**Source material:**
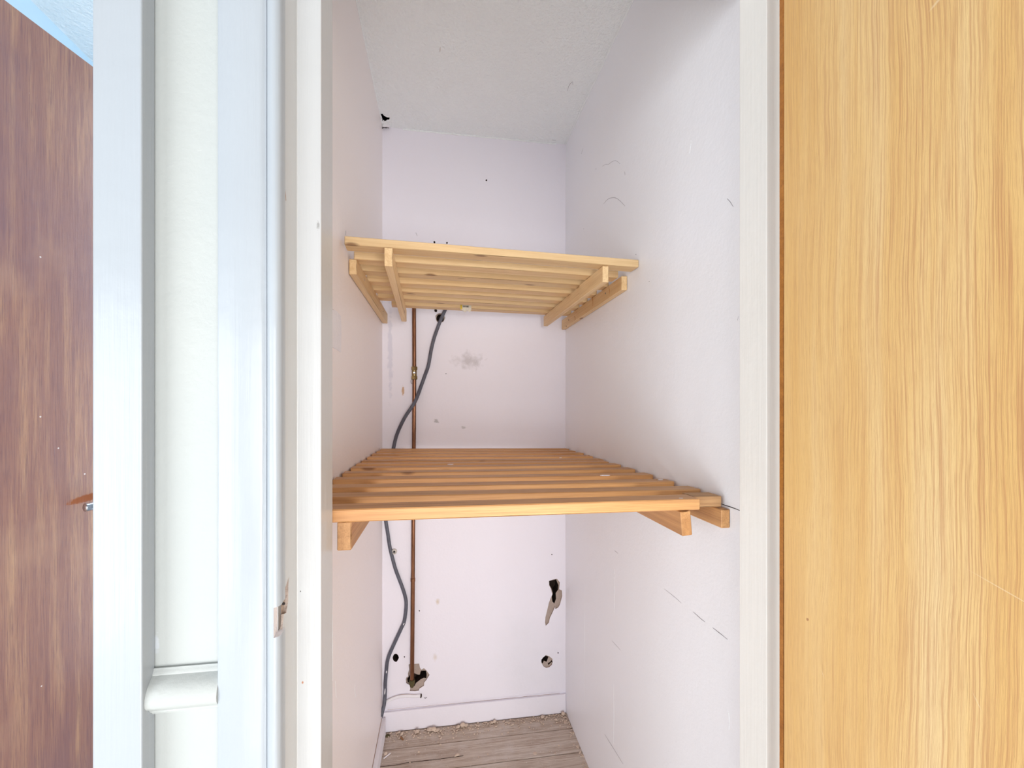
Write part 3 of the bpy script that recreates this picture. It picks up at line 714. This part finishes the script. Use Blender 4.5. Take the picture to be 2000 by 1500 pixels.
cl = on_y(770.3, 1076.5, YB-0.0002)
clip = empty('pipe_clip', cl); tag(clip, 'small round cream clip screwed to back wall beside grey cable', 'clip')
link('clip_ring', lathe_bm(cl, (0, -1, 0), [(0, 0.0105), (0.009, 0.0105), (0.011, 0.009), (0.011, 0.006), (0.006, 0.0055)], 20), M_whiteplastic, clip, True)
link('screw', lathe_bm(cl+Vector((0, -0.005, 0)), (0, -1, 0), [(0, 0.0034), (0.005, 0.0034), (0.006, 0.0024)], 12), M_black, clip)

cpt = [on_y(u, v, YB-0.004) for u, v in ((754, 1371), (762, 1366.5), (775, 1361.5), (792, 1359), (808, 1359.5), (822, 1359))]
con = link('painted_conduit', tube_bm(spline(cpt, 5), 0.0068, 12, 0.75), M_filler, smooth=True)
tag(con, 'short painted over conduit stub running along back wall above skirting', 'conduit')
e = cpt[-1]
link('broken_end', lathe_bm(e+Vector((-0.002, 0, 0)), (1, 0, -0.1), [(0, 0.0072), (0.004, 0.008), (0.006, 0.003)], 9), M_dark, con)
mark(con, [on_y(u, v, YB-0.008) for u, v in ((756, 1367), (764, 1363), (778, 1357.7), (795, 1356), (810, 1356.3), (823, 1354.5))], 0.0010, M_brown, 'paint_crack')
mark(wall_back, [on_y(u, v, YB-0.0005) for u, v in ((828, 1362.5), (831, 1363.5), (834, 1361))], 0.0018, M_black, 'chip')

# ------------------------------------------------------------------ plaster debris
def rock_bm(c, r, seed, fl=0.7):
    bm = bmesh.new(); bmesh.ops.create_icosphere(bm, subdivisions=1, radius=1.0)
    rr = random.Random(seed); s = Vector((rr.uniform(0.7, 1.3), rr.uniform(0.6, 1.0), fl*rr.uniform(0.6, 1.0)))
    for v in bm.verts:
        k = 1+rr.uniform(-0.28, 0.28); v.co = Vector((v.co.x*s.x, v.co.y*s.y, v.co.z*s.z))*r*k
    mz = min(v.co.z for v in bm.verts)
    for v in bm.verts: v.co += Vector((0, 0, -mz))
    return bm
chunks = [(841, 1415, 0.0085), (848, 1419, 0.009), (853, 1426, 0.007), (838, 1423, 0.006), (895, 1412, 0.009), (903, 1408, 0.008), (910, 1416, 0.006), (960, 1409, 0.006), (1059, 1399, 0.007), (1086, 1406, 0.006),
          (785, 1433, 0.006), (814, 1430, 0.007), (780, 1427, 0.005), (747, 1474, 0.006), (1103, 1393, 0.008), (893, 1475, 0.006), (818, 1468, 0.004), (965, 1404, 0.006)]
for i, (u, v, r) in enumerate(chunks):
    r *= 1.45
    p = on_z(u, v+2, 0.0)
    p.y = min(p.y, YB-0.014-r*1.15)
    p.x = min(max(p.x, XL+0.018+r*1.3), XR-0.003-r*1.3)
    o = link('plaster_chunk', rock_bm(p, r, i), M_rubble); o.location = (p.x, p.y, 0.0002); o.rotation_euler = (0, 0, i*1.7)
    tag(o, 'small loose chunk of broken plaster lying on the floorboards', 'rubble', 'plaster chunks on the floorboards')
for i, (u, v, l, a) in enumerate(((785, 1443, 0.011, -1.0), (756, 1477, 0.016, 0.8))):
    p = on_z(u, v, 0.0005)
    o = link('wood_splinter', box_bm(-l, l, -0.0022, 0.0022, 0, 0.003, 0.0008), M_brownbit if i == 0 else M_filler); o.location = p; o.rotation_euler = (0, 0, a)
    tag(o, 'thin orange brown splinter lying near the back skirting' if i == 0 else 'pale flat splinter lying beside the left skirting', 'splinter')
bm = bmesh.new()
rr = random.Random(3)
for i in range(620):
    if rr.random() < 0.75: y = YB-0.014-abs(rr.gauss(0, 0.028)); x = rr.uniform(XL+0.02, XR-0.004)
    elif rr.random() < 0.5: y = rr.uniform(1.4, 1.8); x = XR-0.004-abs(rr.gauss(0, 0.010))
    else: y = rr.uniform(1.3, 1.8); x = rr.uniform(XL+0.02, XR-0.005)
    if y > YB-0.015: continue
    r = rr.uniform(0.0010, 0.0042); t = bmesh.new(); bmesh.ops.create_icosphere(t, subdivisions=1, radius=r)
    for v in t.verts: v.co = Vector((v.co.x*rr.uniform(0.7, 1.3)+x, v.co.y+y, max(0.0, v.co.z*0.7+r*0.4)))
    me_ = bpy.data.meshes.new('t'); t.to_mesh(me_); t.free(); bm.from_mesh(me_); bpy.data.meshes.remove(me_)
cr = link('plaster_crumbs', bm, M_rubble)
tag(cr, 'fine crumbs and dust of plaster scattered along back skirting', 'debris', kind='stuff')
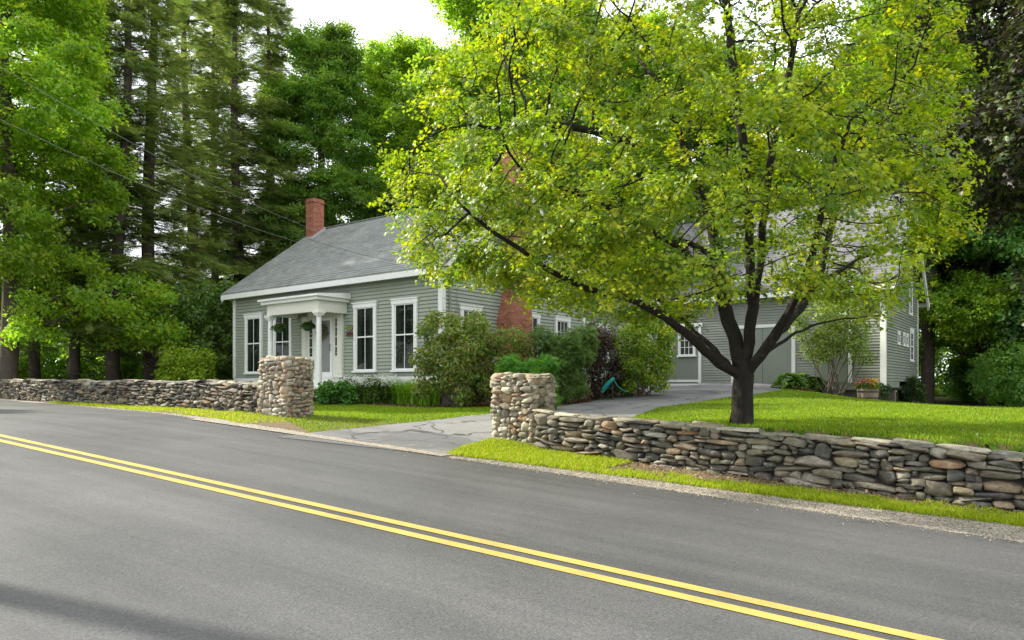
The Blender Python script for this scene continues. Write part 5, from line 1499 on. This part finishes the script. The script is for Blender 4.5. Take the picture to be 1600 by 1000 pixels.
# utility pole on the near verge (its shadow crosses the road) and the service wires
pp = Vector((*P(11.0, .25), 0)); pp.z = hz(pp.x, pp.y)
up = empty('utility_pole', pp); tag(up, 'wooden utility pole on the near side of the road casting the road shadow', 'utility pole')
m = MB(); m.tube([(0,0,-.5), (0,0,4), (0,0,9.4)], [.15,.135,.11], 12); m.build('pole', M['pole'], up)
m = MB(); m.box(-.9, .9, -.06, .06, 8.6, 8.72); m.build('crossarm', M['pole'], up)
A = house_pt(.25, .1, 3.62)
for i, (h0, px, sag, mat, lab) in enumerate(((5.75, 0, 1.0, 'wire', 'uppermost thin service wire crossing from the left to the house corner'), (5.15, 1, 1.0, 'cable', 'middle service cable from the left edge down to the house corner'), (4.75, 2, .95, 'wire', 'lowest service wire from the left edge to the house corner'))):
    B = Vector((pp.x+.15, pp.y, CAMZ+h0)); pts = []
    for k in range(41):
        t = k/40; q = B.lerp(A+Vector((0, 0, -.05*i)), t); q.z -= 4*sag*t*(1-t); pts.append(q-B)
    m = MB(); m.tube(pts, [.003 if i != 1 else (.004 if k < 36 else .02) for k in range(41)], 6)
    ob = m.build('service_wire', M[mat], None); ob.location = B; tag(ob, lab, 'wire', 'service wires to the house')

# ------------------------------------------------------------------ light, sky, camera
SUN_AZ = (-.947, .322); SUN_EL = R(36)
sd = Vector((SUN_AZ[0]*math.cos(SUN_EL), SUN_AZ[1]*math.cos(SUN_EL), math.sin(SUN_EL))).normalized()
sun = bpy.data.lights.new('sun', 'SUN'); sun.energy = 5.0; sun.angle = R(1.0); sun.color = (1, .94, .83)
so = bpy.data.objects.new('sun', sun); COL.objects.link(so); so.location = (0, 0, 30)
so.rotation_euler = (-sd).to_track_quat('-Z', 'Y').to_euler()
wd = bpy.data.worlds.new('World'); sc.world = wd; wd.use_nodes = True
nt = wd.node_tree; N = nt.nodes; L = nt.links
bg = N['Background']
sky = N.new('ShaderNodeTexSky'); sky.sky_type = 'NISHITA'; sky.sun_disc = False
sky.sun_elevation = SUN_EL; sky.sun_rotation = math.atan2(sd.x, sd.y)
# thin white overcast over most of the sky
tc = N.new('ShaderNodeTexCoord')
cn = noise(N, L, tc.outputs['Generated'], 2.2, 6, .55)
cm = ramp(N, L, cn, [(.30, (.72,.72,.72)), (.55, (.97,.97,.97))])
L.new(mix(N, L, cm, sky.outputs['Color'], (9.6, 9.9, 10.2)), bg.inputs['Color'])
bg.inputs['Strength'].default_value = .1
cam = bpy.data.cameras.new('camera'); co = bpy.data.objects.new('camera', cam); COL.objects.link(co)
co.location = (0, 0, CAMZ); co.rotation_euler = (R(90), 0, 0)
cam.sensor_width = 36; cam.lens = 36*F/1600; cam.shift_y = (CY-500)/1600; cam.clip_end = 600; cam.clip_start = .05
sc.camera = co
sc.view_settings.view_transform = 'Standard'; sc.view_settings.look = 'None'
sc.view_settings.exposure = 1.05; sc.view_settings.gamma = 1
sc.cycles.max_bounces = 8; sc.cycles.diffuse_bounces = 3; sc.cycles.transmission_bounces = 4
sc.cycles.use_denoising = True
sc.cycles.denoising_prefilter = 'NONE'
sc.cycles.sample_clamp_indirect = 4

**Given instruction:** Pictures excluded, repeat the records exactly from their opening line through the line containing "12), M_black, clip)".

**Written solution:**
Write part 3 of the bpy script that recreates this picture. It picks up at line 714. This part finishes the script. Use Blender 4.5. Take the picture to be 2000 by 1500 pixels.
cl = on_y(770.3, 1076.5, YB-0.0002)
clip = empty('pipe_clip', cl); tag(clip, 'small round cream clip screwed to back wall beside grey cable', 'clip')
link('clip_ring', lathe_bm(cl, (0, -1, 0), [(0, 0.0105), (0.009, 0.0105), (0.011, 0.009), (0.011, 0.006), (0.006, 0.0055)], 20), M_whiteplastic, clip, True)
link('screw', lathe_bm(cl+Vector((0, -0.005, 0)), (0, -1, 0), [(0, 0.0034), (0.005, 0.0034), (0.006, 0.0024)], 12), M_black, clip)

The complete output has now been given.